### Records for processing
·····

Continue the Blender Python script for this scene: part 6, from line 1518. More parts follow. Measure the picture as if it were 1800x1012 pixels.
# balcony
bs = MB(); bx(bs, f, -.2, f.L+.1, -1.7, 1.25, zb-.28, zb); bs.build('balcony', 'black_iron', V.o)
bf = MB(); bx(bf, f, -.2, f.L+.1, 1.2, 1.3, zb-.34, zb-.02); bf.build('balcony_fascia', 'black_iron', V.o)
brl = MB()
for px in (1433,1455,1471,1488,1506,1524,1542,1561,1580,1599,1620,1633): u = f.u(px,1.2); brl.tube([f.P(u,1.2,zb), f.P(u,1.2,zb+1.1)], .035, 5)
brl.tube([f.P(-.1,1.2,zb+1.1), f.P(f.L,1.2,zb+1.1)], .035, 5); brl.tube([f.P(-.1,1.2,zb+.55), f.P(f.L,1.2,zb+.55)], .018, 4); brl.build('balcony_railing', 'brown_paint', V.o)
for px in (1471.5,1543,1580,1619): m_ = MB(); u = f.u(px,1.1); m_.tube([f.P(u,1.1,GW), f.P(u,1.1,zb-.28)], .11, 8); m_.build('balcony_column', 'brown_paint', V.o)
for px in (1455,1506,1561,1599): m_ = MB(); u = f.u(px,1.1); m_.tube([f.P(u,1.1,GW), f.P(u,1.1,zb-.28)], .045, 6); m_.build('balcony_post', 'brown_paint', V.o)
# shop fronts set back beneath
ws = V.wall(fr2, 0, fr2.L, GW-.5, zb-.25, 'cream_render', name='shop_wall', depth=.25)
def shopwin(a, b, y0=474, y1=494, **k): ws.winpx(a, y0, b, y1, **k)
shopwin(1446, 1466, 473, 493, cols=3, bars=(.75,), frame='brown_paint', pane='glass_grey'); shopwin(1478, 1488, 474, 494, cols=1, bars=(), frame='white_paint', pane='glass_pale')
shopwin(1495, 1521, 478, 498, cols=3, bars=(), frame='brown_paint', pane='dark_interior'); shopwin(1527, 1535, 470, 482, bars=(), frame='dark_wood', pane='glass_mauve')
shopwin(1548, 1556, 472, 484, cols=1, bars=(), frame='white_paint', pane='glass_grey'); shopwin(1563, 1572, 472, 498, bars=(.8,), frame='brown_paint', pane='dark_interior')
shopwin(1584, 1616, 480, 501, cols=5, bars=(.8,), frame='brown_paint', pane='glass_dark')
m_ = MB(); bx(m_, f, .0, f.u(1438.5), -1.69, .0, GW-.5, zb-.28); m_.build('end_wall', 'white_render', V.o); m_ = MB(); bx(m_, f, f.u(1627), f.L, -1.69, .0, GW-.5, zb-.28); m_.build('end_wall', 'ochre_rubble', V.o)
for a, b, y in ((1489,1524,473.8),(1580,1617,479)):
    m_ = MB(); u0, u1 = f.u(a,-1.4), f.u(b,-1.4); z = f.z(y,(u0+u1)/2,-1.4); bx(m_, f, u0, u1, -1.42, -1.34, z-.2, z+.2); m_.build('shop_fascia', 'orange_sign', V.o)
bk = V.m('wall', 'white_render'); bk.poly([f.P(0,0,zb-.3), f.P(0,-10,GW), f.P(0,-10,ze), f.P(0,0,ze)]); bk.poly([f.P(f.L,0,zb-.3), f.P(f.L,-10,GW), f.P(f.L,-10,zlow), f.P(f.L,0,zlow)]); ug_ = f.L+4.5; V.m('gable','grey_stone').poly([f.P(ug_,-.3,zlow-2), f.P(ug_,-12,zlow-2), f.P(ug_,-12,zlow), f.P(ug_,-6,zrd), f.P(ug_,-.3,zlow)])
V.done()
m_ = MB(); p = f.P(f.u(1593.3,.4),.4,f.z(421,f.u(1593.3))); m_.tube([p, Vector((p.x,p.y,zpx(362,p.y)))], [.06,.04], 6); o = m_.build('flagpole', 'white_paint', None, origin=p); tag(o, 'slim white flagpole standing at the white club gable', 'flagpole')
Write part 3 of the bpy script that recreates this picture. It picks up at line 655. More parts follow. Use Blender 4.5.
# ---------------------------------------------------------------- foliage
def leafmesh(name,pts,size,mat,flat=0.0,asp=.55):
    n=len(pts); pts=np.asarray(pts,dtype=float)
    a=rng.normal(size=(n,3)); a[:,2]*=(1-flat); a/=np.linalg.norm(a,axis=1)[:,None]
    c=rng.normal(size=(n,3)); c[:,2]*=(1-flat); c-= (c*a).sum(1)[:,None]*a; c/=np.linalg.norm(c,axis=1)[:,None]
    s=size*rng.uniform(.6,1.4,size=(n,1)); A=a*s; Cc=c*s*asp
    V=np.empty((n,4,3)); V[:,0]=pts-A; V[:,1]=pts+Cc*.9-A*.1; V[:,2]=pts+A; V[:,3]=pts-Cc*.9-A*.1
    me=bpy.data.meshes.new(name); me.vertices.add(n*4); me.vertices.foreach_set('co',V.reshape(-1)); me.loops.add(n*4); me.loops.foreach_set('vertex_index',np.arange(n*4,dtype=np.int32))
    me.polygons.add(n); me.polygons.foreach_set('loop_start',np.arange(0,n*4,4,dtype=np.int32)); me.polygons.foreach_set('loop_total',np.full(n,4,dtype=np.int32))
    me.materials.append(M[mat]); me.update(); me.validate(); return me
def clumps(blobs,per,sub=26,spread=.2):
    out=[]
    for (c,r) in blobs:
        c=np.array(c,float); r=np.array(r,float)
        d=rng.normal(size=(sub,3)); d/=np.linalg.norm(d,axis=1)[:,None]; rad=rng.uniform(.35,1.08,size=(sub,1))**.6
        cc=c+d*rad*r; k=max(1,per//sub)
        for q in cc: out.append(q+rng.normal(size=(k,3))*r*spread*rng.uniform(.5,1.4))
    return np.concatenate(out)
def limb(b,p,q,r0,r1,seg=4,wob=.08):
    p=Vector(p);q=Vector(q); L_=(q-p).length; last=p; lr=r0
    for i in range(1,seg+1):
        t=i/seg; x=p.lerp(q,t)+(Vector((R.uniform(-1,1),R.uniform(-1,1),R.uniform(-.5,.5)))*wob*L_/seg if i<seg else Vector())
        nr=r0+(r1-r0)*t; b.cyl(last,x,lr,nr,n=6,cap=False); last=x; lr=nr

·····

### Your instructions
Every entry above should be retyped exactly as shown.

### Problem solution
Continue the Blender Python script for this scene: part 6, from line 1518. More parts follow. Measure the picture as if it were 1800x1012 pixels.
# balcony
bs = MB(); bx(bs, f, -.2, f.L+.1, -1.7, 1.25, zb-.28, zb); bs.build('balcony', 'black_iron', V.o)
bf = MB(); bx(bf, f, -.2, f.L+.1, 1.2, 1.3, zb-.34, zb-.02); bf.build('balcony_fascia', 'black_iron', V.o)
brl = MB()
for px in (1433,1455,1471,1488,1506,1524,1542,1561,1580,1599,1620,1633): u = f.u(px,1.2); brl.tube([f.P(u,1.2,zb), f.P(u,1.2,zb+1.1)], .035, 5)
brl.tube([f.P(-.1,1.2,zb+1.1), f.P(f.L,1.2,zb+1.1)], .035, 5); brl.tube([f.P(-.1,1.2,zb+.55), f.P(f.L,1.2,zb+.55)], .018, 4); brl.build('balcony_railing', 'brown_paint', V.o)
for px in (1471.5,1543,1580,1619): m_ = MB(); u = f.u(px,1.1); m_.tube([f.P(u,1.1,GW), f.P(u,1.1,zb-.28)], .11, 8); m_.build('balcony_column', 'brown_paint', V.o)
for px in (1455,1506,1561,1599): m_ = MB(); u = f.u(px,1.1); m_.tube([f.P(u,1.1,GW), f.P(u,1.1,zb-.28)], .045, 6); m_.build('balcony_post', 'brown_paint', V.o)
# shop fronts set back beneath
ws = V.wall(fr2, 0, fr2.L, GW-.5, zb-.25, 'cream_render', name='shop_wall', depth=.25)
def shopwin(a, b, y0=474, y1=494, **k): ws.winpx(a, y0, b, y1, **k)
shopwin(1446, 1466, 473, 493, cols=3, bars=(.75,), frame='brown_paint', pane='glass_grey'); shopwin(1478, 1488, 474, 494, cols=1, bars=(), frame='white_paint', pane='glass_pale')
shopwin(1495, 1521, 478, 498, cols=3, bars=(), frame='brown_paint', pane='dark_interior'); shopwin(1527, 1535, 470, 482, bars=(), frame='dark_wood', pane='glass_mauve')
shopwin(1548, 1556, 472, 484, cols=1, bars=(), frame='white_paint', pane='glass_grey'); shopwin(1563, 1572, 472, 498, bars=(.8,), frame='brown_paint', pane='dark_interior')
shopwin(1584, 1616, 480, 501, cols=5, bars=(.8,), frame='brown_paint', pane='glass_dark')
m_ = MB(); bx(m_, f, .0, f.u(1438.5), -1.69, .0, GW-.5, zb-.28); m_.build('end_wall', 'white_render', V.o); m_ = MB(); bx(m_, f, f.u(1627), f.L, -1.69, .0, GW-.5, zb-.28); m_.build('end_wall', 'ochre_rubble', V.o)
for a, b, y in ((1489,1524,473.8),(1580,1617,479)):
    m_ = MB(); u0, u1 = f.u(a,-1.4), f.u(b,-1.4); z = f.z(y,(u0+u1)/2,-1.4); bx(m_, f, u0, u1, -1.42, -1.34, z-.2, z+.2); m_.build('shop_fascia', 'orange_sign', V.o)
bk = V.m('wall', 'white_render'); bk.poly([f.P(0,0,zb-.3), f.P(0,-10,GW), f.P(0,-10,ze), f.P(0,0,ze)]); bk.poly([f.P(f.L,0,zb-.3), f.P(f.L,-10,GW), f.P(f.L,-10,zlow), f.P(f.L,0,zlow)]); ug_ = f.L+4.5; V.m('gable','grey_stone').poly([f.P(ug_,-.3,zlow-2), f.P(ug_,-12,zlow-2), f.P(ug_,-12,zlow), f.P(ug_,-6,zrd), f.P(ug_,-.3,zlow)])
V.done()
m_ = MB(); p = f.P(f.u(1593.3,.4),.4,f.z(421,f.u(1593.3))); m_.tube([p, Vector((p.x,p.y,zpx(362,p.y)))], [.06,.04], 6); o = m_.build('flagpole', 'white_paint', None, origin=p); tag(o, 'slim white flagpole standing at the white club gable', 'flagpole')
Write part 3 of the bpy script that recreates this picture. It picks up at line 655. More parts follow. Use Blender 4.5.
# ---------------------------------------------------------------- foliage
def leafmesh(name,pts,size,mat,flat=0.0,asp=.55):
    n=len(pts); pts=np.asarray(pts,dtype=float)
    a=rng.normal(size=(n,3)); a[:,2]*=(1-flat); a/=np.linalg.norm(a,axis=1)[:,None]
    c=rng.normal(size=(n,3)); c[:,2]*=(1-flat); c-= (c*a).sum(1)[:,None]*a; c/=np.linalg.norm(c,axis=1)[:,None]
    s=size*rng.uniform(.6,1.4,size=(n,1)); A=a*s; Cc=c*s*asp
    V=np.empty((n,4,3)); V[:,0]=pts-A; V[:,1]=pts+Cc*.9-A*.1; V[:,2]=pts+A; V[:,3]=pts-Cc*.9-A*.1
    me=bpy.data.meshes.new(name); me.vertices.add(n*4); me.vertices.foreach_set('co',V.reshape(-1)); me.loops.add(n*4); me.loops.foreach_set('vertex_index',np.arange(n*4,dtype=np.int32))
    me.polygons.add(n); me.polygons.foreach_set('loop_start',np.arange(0,n*4,4,dtype=np.int32)); me.polygons.foreach_set('loop_total',np.full(n,4,dtype=np.int32))
    me.materials.append(M[mat]); me.update(); me.validate(); return me
def clumps(blobs,per,sub=26,spread=.2):
    out=[]
    for (c,r) in blobs:
        c=np.array(c,float); r=np.array(r,float)
        d=rng.normal(size=(sub,3)); d/=np.linalg.norm(d,axis=1)[:,None]; rad=rng.uniform(.35,1.08,size=(sub,1))**.6
        cc=c+d*rad*r; k=max(1,per//sub)
        for q in cc: out.append(q+rng.normal(size=(k,3))*r*spread*rng.uniform(.5,1.4))
    return np.concatenate(out)
def limb(b,p,q,r0,r1,seg=4,wob=.08):
    p=Vector(p);q=Vector(q); L_=(q-p).length; last=p; lr=r0
    for i in range(1,seg+1):
        t=i/seg; x=p.lerp(q,t)+(Vector((R.uniform(-1,1),R.uniform(-1,1),R.uniform(-.5,.5)))*wob*L_/seg if i<seg else Vector())
        nr=r0+(r1-r0)*t; b.cyl(last,x,lr,nr,n=6,cap=False); last=x; lr=nr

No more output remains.